My eldest daughter announced at bedtime that she doesn't believe in Santa. I gave her all the usual explainations and she looked as me as though i was stupid lol. She is only 7 years old. She is a very logical child, so this actually comes as no surprise, but i thought i would get away with it this year. I feel quite sad but i don't know if i ought to come clean or try to persuade her that santa exists. She has a younger sister so i don't want her telling her. What shall i do?
Tell her it's fine if she thinks that but to not let her sister know as it might spoil things a bit for her, it'll make her feel grown up. I don't think seven seems a young age for her not to believe in that, I'm pretty sure I didn't believe by then but I never told my younger sisters.

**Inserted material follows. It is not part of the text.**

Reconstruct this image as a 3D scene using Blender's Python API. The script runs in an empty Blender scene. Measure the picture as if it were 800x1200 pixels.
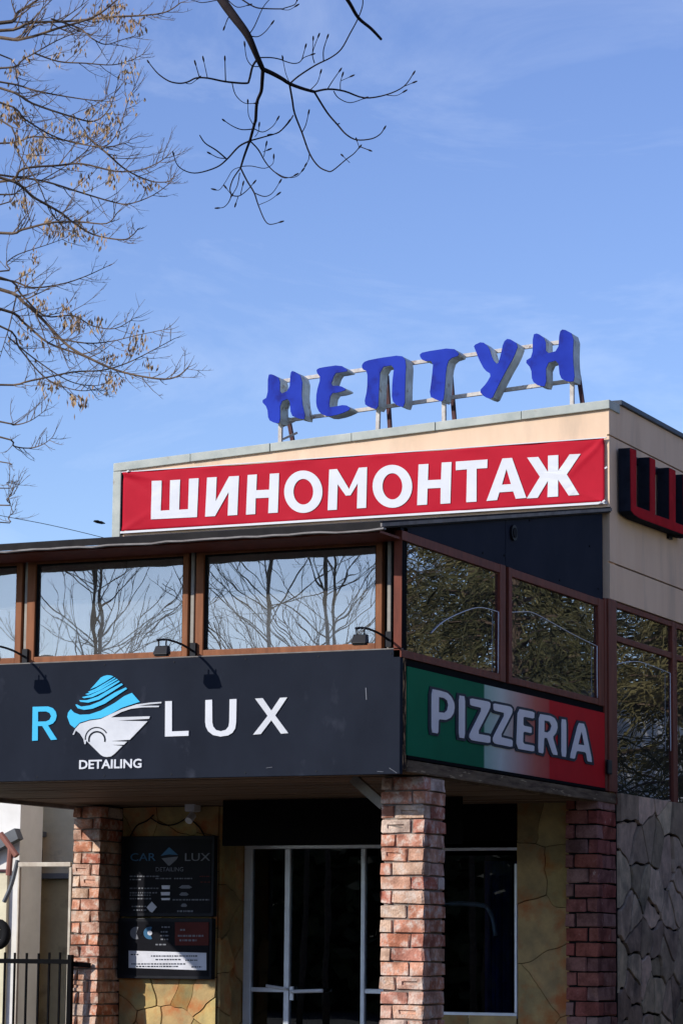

Think my seven year old grandaughter still believes - maybe she's just hedging her bets though. Kids grow up too quickly these days, sure I believed until I was about 10 but then that was back in the dark ages.
I read something this time last year that said children tend to stop believing much earlier than their parents think and most just don't admit it; one child was quoted as saing they had stopped believing but they didn't want to tell their mum because they thought she might be upset (it might have been on here actually that it was mentioned!)
No don't, my Mum has never come clean and us children are 50, 46, and 40!
For the sake of the younger ones I had to play along. Dad let me help him which was very special but Mum pretended not to know .
Now she still likes to creep about with things very early on Christmas morning and we all have to ask if he's been! Keep it special and magical whatever they believe.
I'm pretty sure my 11 and 10 year olds still believe although the younger one did say to his brother that the tooth fairy wasn't real and he looked devastated!!
You could probably squeak another year by telling her that santa doesn't come to children who don't believe and so their parents buy the presents. So if she doesn't believe that's fine but her present list will need to be a bit shorter cos you can't afford everything that santa usually brings.
As children, me and my brother 5 years younger always wrote letters to Father Christmas (as he was always known in the 50s) with requests for presents etc. and gave them to Dad to post. Imagine my delight when my Mum discovered a bundle of these letters after my Dad died in 1977. He had treasured these all those years and it was amazing reading them in my childish handwriting all nicely illustrated with little pictures (ha ha "Me in bed waiting for Father Christmas! - very dodgy! Hubby really laughed!!) What a lovely thing to find and I still have them to this day - pity we had no children or grandchildren to pass them on to though......
Well I certainly do believe - in fact I'm going on the Santa Express steam train on the 18th December just to meet him. May take the grandkids too if they're good.
I told my grandson today that we used to send children up the chimney to clean it,but as times are hard we now have to wait for santa to come down. He said he much prefered Santa to do it.
I have a feeling that thing 1 (3 years old) is never going to believe. I tried telling her today that Father Christmas was watching her, so she had better behave or he wouldn't bring her any presents. She said 'that's rubbish, where is he then?'.